** Start SUPPLIED INFORMATION **
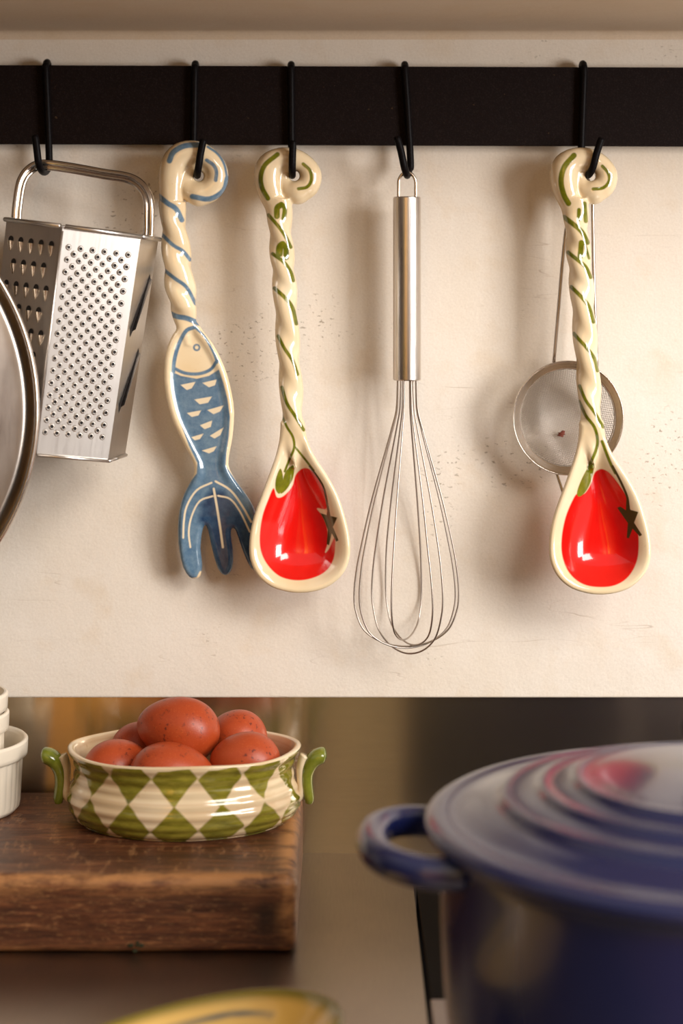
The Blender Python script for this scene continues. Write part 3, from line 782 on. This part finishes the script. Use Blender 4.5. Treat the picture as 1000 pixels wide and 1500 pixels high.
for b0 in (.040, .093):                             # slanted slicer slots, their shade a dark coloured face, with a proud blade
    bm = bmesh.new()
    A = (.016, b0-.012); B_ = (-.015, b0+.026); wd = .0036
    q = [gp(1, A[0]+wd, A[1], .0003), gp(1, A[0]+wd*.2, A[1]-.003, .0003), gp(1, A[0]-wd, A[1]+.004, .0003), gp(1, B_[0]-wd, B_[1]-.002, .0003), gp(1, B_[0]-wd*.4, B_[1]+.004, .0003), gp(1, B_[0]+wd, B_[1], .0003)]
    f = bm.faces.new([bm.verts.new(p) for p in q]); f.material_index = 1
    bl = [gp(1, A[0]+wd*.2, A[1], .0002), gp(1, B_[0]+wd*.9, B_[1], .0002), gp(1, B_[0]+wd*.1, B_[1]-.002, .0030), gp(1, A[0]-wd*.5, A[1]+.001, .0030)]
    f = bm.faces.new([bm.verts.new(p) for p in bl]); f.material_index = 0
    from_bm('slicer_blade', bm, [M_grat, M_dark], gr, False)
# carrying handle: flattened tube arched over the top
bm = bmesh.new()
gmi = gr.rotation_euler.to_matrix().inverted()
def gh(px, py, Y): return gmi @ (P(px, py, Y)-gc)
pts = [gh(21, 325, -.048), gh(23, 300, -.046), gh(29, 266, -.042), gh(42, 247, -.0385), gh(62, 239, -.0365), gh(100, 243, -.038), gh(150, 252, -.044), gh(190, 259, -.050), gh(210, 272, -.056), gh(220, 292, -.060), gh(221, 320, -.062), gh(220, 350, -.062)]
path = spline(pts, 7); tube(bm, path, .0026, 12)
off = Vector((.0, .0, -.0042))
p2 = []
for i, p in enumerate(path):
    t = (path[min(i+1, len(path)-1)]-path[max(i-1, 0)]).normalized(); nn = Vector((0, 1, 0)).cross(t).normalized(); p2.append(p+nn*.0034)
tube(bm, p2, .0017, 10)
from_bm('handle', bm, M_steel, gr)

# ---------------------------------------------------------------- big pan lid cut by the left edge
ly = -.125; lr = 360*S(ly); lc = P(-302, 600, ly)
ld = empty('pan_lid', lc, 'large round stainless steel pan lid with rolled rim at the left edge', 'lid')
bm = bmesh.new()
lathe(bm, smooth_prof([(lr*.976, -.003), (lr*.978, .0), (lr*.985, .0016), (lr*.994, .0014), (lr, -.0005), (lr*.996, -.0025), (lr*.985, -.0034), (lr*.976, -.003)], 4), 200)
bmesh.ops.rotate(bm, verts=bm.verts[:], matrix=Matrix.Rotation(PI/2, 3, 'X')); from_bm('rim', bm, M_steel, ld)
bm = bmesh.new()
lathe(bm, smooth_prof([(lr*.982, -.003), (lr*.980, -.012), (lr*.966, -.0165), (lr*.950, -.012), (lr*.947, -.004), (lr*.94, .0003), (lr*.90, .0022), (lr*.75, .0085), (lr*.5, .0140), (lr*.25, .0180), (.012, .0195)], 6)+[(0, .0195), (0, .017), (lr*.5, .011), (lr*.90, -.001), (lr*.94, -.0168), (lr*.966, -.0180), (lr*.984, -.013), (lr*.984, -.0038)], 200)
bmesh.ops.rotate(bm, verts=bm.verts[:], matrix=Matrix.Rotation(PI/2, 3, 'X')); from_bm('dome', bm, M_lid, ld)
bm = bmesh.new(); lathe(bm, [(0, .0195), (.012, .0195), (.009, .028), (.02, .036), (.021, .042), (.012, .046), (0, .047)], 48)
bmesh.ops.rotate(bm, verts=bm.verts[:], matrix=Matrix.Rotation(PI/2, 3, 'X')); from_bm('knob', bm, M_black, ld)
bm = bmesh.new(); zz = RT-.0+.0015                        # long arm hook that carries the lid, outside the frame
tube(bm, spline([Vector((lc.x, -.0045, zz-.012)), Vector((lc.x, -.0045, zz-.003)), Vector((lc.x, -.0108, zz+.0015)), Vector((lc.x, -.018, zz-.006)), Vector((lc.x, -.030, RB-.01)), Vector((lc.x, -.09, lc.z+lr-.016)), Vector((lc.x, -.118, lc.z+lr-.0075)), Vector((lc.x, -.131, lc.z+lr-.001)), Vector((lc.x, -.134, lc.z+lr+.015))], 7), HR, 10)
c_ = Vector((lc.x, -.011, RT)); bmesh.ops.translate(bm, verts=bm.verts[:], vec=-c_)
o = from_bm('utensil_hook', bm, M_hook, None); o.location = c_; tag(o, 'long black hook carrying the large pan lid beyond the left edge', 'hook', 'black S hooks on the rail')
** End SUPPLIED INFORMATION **
# YOUR OBJECTIVE:
Write out exactly the lines between the start of the data and the line with "from_bm('handle', bm, M_steel, gr)", including both, but none of the pictures.

# SOLUTION:
The Blender Python script for this scene continues. Write part 3, from line 782 on. This part finishes the script. Use Blender 4.5. Treat the picture as 1000 pixels wide and 1500 pixels high.
for b0 in (.040, .093):                             # slanted slicer slots, their shade a dark coloured face, with a proud blade
    bm = bmesh.new()
    A = (.016, b0-.012); B_ = (-.015, b0+.026); wd = .0036
    q = [gp(1, A[0]+wd, A[1], .0003), gp(1, A[0]+wd*.2, A[1]-.003, .0003), gp(1, A[0]-wd, A[1]+.004, .0003), gp(1, B_[0]-wd, B_[1]-.002, .0003), gp(1, B_[0]-wd*.4, B_[1]+.004, .0003), gp(1, B_[0]+wd, B_[1], .0003)]
    f = bm.faces.new([bm.verts.new(p) for p in q]); f.material_index = 1
    bl = [gp(1, A[0]+wd*.2, A[1], .0002), gp(1, B_[0]+wd*.9, B_[1], .0002), gp(1, B_[0]+wd*.1, B_[1]-.002, .0030), gp(1, A[0]-wd*.5, A[1]+.001, .0030)]
    f = bm.faces.new([bm.verts.new(p) for p in bl]); f.material_index = 0
    from_bm('slicer_blade', bm, [M_grat, M_dark], gr, False)
# carrying handle: flattened tube arched over the top
bm = bmesh.new()
gmi = gr.rotation_euler.to_matrix().inverted()
def gh(px, py, Y): return gmi @ (P(px, py, Y)-gc)
pts = [gh(21, 325, -.048), gh(23, 300, -.046), gh(29, 266, -.042), gh(42, 247, -.0385), gh(62, 239, -.0365), gh(100, 243, -.038), gh(150, 252, -.044), gh(190, 259, -.050), gh(210, 272, -.056), gh(220, 292, -.060), gh(221, 320, -.062), gh(220, 350, -.062)]
path = spline(pts, 7); tube(bm, path, .0026, 12)
off = Vector((.0, .0, -.0042))
p2 = []
for i, p in enumerate(path):
    t = (path[min(i+1, len(path)-1)]-path[max(i-1, 0)]).normalized(); nn = Vector((0, 1, 0)).cross(t).normalized(); p2.append(p+nn*.0034)
tube(bm, p2, .0017, 10)
from_bm('handle', bm, M_steel, gr)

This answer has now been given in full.